| Stated goal |
Search the material below for the word "scene". Copy every line that has it.

| Given information |
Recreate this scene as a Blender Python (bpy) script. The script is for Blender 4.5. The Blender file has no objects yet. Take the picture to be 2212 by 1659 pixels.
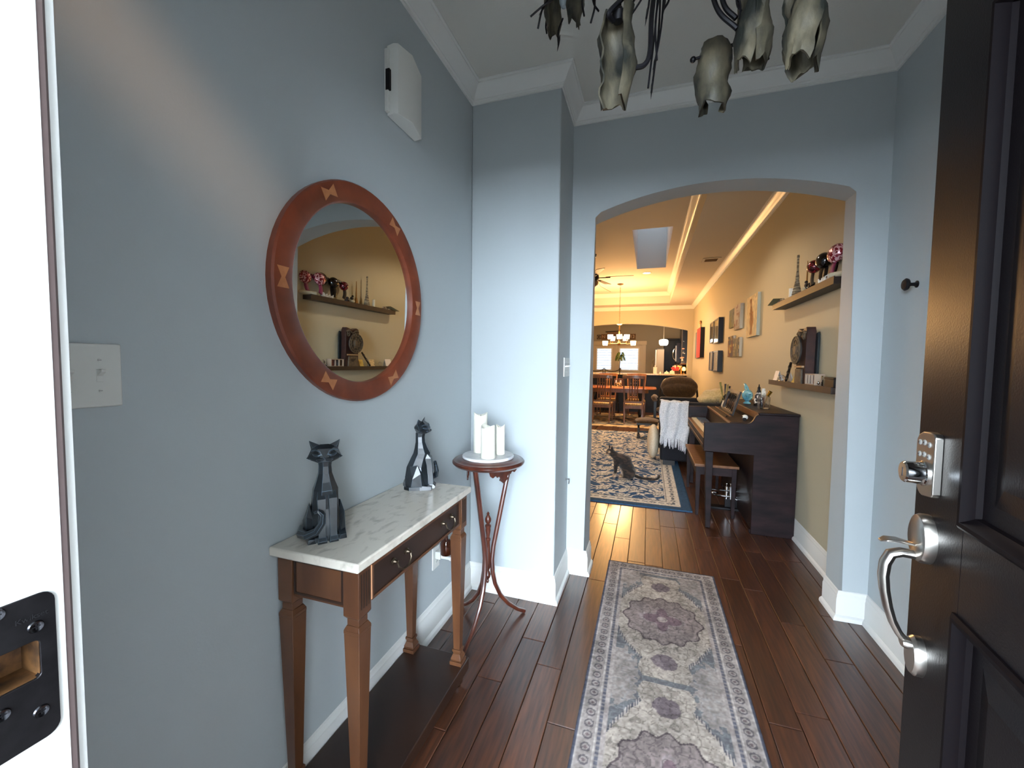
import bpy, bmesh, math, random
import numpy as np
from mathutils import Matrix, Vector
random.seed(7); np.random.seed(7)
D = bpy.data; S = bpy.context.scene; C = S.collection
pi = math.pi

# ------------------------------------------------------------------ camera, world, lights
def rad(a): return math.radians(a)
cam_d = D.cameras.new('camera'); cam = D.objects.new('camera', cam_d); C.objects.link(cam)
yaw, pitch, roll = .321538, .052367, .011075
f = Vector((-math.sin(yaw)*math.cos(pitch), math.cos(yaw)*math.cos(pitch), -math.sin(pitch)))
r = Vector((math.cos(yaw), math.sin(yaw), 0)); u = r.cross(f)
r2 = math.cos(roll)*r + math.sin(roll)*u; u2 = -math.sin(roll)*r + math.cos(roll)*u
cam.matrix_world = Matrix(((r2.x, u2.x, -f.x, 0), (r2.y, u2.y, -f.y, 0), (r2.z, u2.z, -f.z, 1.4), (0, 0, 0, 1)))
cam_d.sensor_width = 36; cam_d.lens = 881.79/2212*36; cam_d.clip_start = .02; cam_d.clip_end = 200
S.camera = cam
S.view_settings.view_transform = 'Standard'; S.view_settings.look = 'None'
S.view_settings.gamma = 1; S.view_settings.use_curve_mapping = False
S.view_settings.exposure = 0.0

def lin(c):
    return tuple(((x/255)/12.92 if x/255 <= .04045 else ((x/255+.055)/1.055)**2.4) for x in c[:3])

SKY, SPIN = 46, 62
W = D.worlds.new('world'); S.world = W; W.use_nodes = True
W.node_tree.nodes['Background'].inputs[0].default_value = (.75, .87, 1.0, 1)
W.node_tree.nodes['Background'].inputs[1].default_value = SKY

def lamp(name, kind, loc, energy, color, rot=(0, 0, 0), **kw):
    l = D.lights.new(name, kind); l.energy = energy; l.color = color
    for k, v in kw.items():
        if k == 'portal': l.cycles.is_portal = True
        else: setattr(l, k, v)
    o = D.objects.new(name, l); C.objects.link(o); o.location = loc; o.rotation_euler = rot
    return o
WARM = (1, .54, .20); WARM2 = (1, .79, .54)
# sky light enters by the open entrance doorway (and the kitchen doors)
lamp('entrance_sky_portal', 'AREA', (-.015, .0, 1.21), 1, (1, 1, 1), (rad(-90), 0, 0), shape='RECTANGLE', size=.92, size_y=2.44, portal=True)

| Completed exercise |
Recreate this scene as a Blender Python (bpy) script. The script is for Blender 4.5. The Blender file has no objects yet. Take the picture to be 2212 by 1659 pixels.
D = bpy.data; S = bpy.context.scene; C = S.collection